A Trusted Voice in Institutional Governance
Although universities have historically been slow to change, Nelson Mandela University has positioned good governance as a strategic priority. This emphasis naturally positions Internal Audit as a trusted source of advice, given its independence, proactive posture, expert knowledge, and deliberate stakeholder engagement. Consequently, Internal Audit actively fulfills its advisory role within key decision-making structures and senior management forums, ensuring that governance and strategic choices are informed by objective insight and professional judgement. While the acceptance of advice ultimately rests with management, the ability to leverage trust capital to influence and persuade decision makers is essential. As the Chief Audit Executive, Dr. Nyenyiso recognizes that building and sustaining stakeholder trust is essential to delivering meaningful organizational impact and reinforcing Internal Audit’s role as a strategic partner within the university.

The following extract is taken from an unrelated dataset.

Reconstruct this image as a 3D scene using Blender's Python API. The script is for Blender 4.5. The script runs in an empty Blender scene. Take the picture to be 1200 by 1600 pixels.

The Choir Master: A Legacy of Harmony and Growth
When people look back at his tenure as an internal audit leader across various organisations, Dr Nyenyiso hopes to be remembered as a choir master – one who unlocked individual potential and harmonized diverse strengths into resilient, high-impact Internal Audit teams. Through a shared vision and collective responsibility, he and his teams established strong foundations for effective, ethical internal audit functions. Over time, these functions matured into critical instruments of organizational maturity, ethical governance, and strategic precision.
For young professionals aspiring to leadership roles in Internal Audit and Risk Management, he emphasises the importance of embracing an organic journey of personal and professional development. They must recognize that leadership is not defined by a position or title, but a commitment to contribute to the profession with strategic clarity, focus, responsibility, and accountability.
Empowerment and the Call to Lead
He asserts that true leaders create space for individuals to explore and realize their potential freely; they understand that mistakes are an inherent part of the journey, that experience is the greatest teacher, and that learning from setbacks integral to growth. Leadership, in his view, demands firmness expressed with humility, respect, and accountability. Leadership is an act of opening the doors, illuminating paths, and enabling others to shine. True leadership thrives on co-creation of a shared vision, disciplined execution, and a commitment to continuous learning, unlearning, and relearning. It calls for the skills of a negotiator, the voice of a communicator, and the influence of a persuader.